I usually listen for the "squeak"...for all you know, it might be curled up with the snake, as the warmth feels like it's mom. I would check.
Also, I disagree with the "know-it-all" guy...I wouldn't drop them on top of a shy snake. One thing you might try with a live fuzzy is: put a tip-proof
heavy bowl in the cage (flat bottom & at least 2" deep) and leave the fuzzy in the bowl. It will crawl around but not escape. Your hungry snake should
likely follow the scent & not be put off by a clueless mouse that seems to approach it. Snakes instinctively feel braver when they have the "upper hand"
and can look down upon prey wiggling past them...like from a ledge, only this "ledge" will be the edge of your bowl. The added bonus is that the mouse
will be easy to find & you'll know the answer without a cage search.

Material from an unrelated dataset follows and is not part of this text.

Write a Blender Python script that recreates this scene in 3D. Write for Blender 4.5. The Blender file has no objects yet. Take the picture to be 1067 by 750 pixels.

Another thing you could do is to set up exactly as above ***while the snake is IN the hide***- putting the bowl w/ fuzzy near the hide opening so you can
put an empty cardboard box over both the bowl & the hide w/ snake...this will help the mouse scent waft into the hide, and give more privacy overnight.
It's an easy check to just lift the box next morning to see in the fuzzy is still in the bowl or not, without invading your snake's actual hide.
I have used the fuzzy-in-a-bowl trick before with success, & I hope it works for you. (some pet stores do their own "version" by putting both snake and
live prey in a paper bag & closing the top overnight...but that won't work for all snakes, especially since you have to handle the snake first to do it, and
it's a little too close for comfort for some of them...it's similar to the guy dropping mice "on" the snake...either one is too much like the prey approaching
the snake, instead of the other way around, and as happens in nature.)